Readme for router project is empty. The router project creates a new router and arranges a routing table for it. But how should I test the function of the router? The running results are as bellow:
image
What should I do?

You need to configure a network with routes to and from your VM, which is a Qemu guest.
https://wiki.qemu.org/index.php/Documentation/Networking

I think you can do all the routing using regular linux commandline.

commented

Thanks so much for your replying. But i am little confused, do you mind being more specific? I still dont have a clue to test the router project.

commented

I boot the /test/net/integration/router project for testing router, but it also just creates and prepares a router. How can I test the router? The results for running router are as bellow
image

Well, routing is moving packets from one network device to another (or one vlan to another), essentially. So you need at least 2 network interfaces, and then you need to use a linux terminal to create routes for the interfaces. I honestly don't recommend using Qemu for routing anything. It uses tap devices which are crazy hard to work with for no particular reason. Just linux things. I would use something like VMware workstation which sets up interfaces for you, and you can configure the networks in a GUI.

The router object from the log you pasted is an abstraction for a routing table, so it contains routes.

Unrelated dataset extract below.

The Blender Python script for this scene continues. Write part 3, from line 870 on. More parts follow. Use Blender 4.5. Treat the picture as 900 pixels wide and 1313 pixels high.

It says that packets destined to this address range goes to -> that interface (which has that gateway IP).

As for the router test, I didnt write it, so I dont really know what its supposed to do. But maybe it uses network namespaces to separate the networks properly, so that linux doesnt short-circuit the packets?

commented

Thank you for your help. I took your advice, I created a Unikernel Web Serveice to answer the request from Linux via my router, and it works. Thank you again.